Past Field Trips

April 30, 2022 Sandersville Field Trip

by John Anderson

It was a wonderful day in the month of May when 18 of us from CCGMS went fossil collecting in a stream bed near Sandersville, Georgia.  Well, it really was not May it was the last day of April.  The temperature was not too hot or not too cold, just like Goldie Locks would have wanted, or was that another GL we all know, Ginger Lessard?  Well, it was like a fairy tale of a day.  Everyone had a grand time sifting through the sediment in the bottom of the stream for shark teeth, skate teeth, manatee (dugong) and reptile bones, and a host of other Eocene age fossils. 

Here are Ginger, Shirley, John and Sam sieving in the stream bed.
More folks hard at work sifting through the sediment in the stream for fossils.
At times the sand dollars hide in the moss and algae on the banks of the stream.
As you can see the green spots in the bottom of the stream.

The Eocene age limestone that these fossils were coming from was the Sandersville Limestone, a very fossiliferous marine unit found on the Coastal Plain of Georgia.  The participants also were able to chip out whole sand dollars (the species of these sand dollars is Pariarchus quinquefarius) from the limestone.  They knew they had found a sand dollar because they are covered in algae, thus are green spots in the bottom of the stream.

The area that we were collecting our fossils shows evidence that the limestone has experienced dissolution by groundwater.  There were karst features of natural bridges, sinkholes and even a cave.  The limestone has also experienced silicification thus there are chert nodules within the limestone as well as some of the fossils have been silicified.  The rounded limestone rocks found in the stream are often centered by chert and show evidence of dissolution channels (karren structures) the formed in the limestone.  These rocks have an appearance of wrinkles, but they are not wrinkles but the karren structures in the rock.

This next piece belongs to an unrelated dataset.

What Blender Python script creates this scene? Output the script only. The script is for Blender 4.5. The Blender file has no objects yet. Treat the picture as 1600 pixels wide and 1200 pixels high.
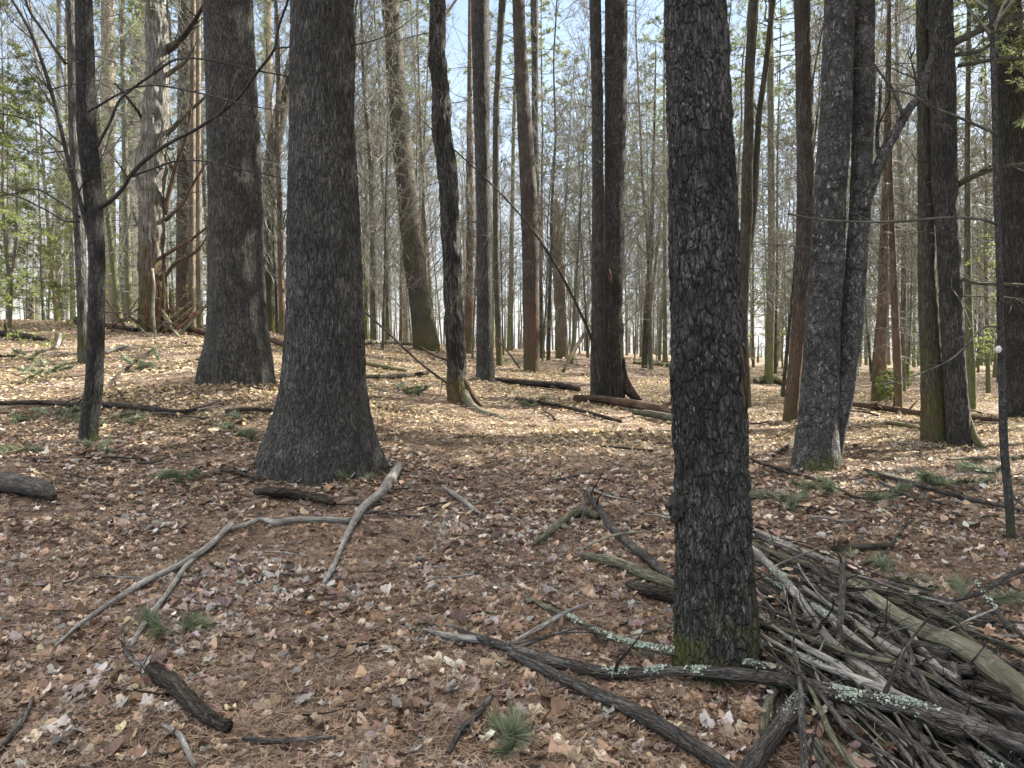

Miss Romero working out the fossils from the limestone.
Here is what the sand dollars look like all cleaned up.

At the end of the day folks were tired but they still had smiles on their faces.

 
Shark teeth.
Skate teeth and plates and Bryozoa.

These reports chronicle the details of the fun and adventure of seeking and finding your own rocks, minerals or fossils. Frequently, these trips are repeated. This makes this page a good reference site for future trips. Collecting location specifics won't be included in the report as they generally require special permission to collect. It's important that we protect the privacy of our site owners to avoid unwanted rockhounds searching on their property.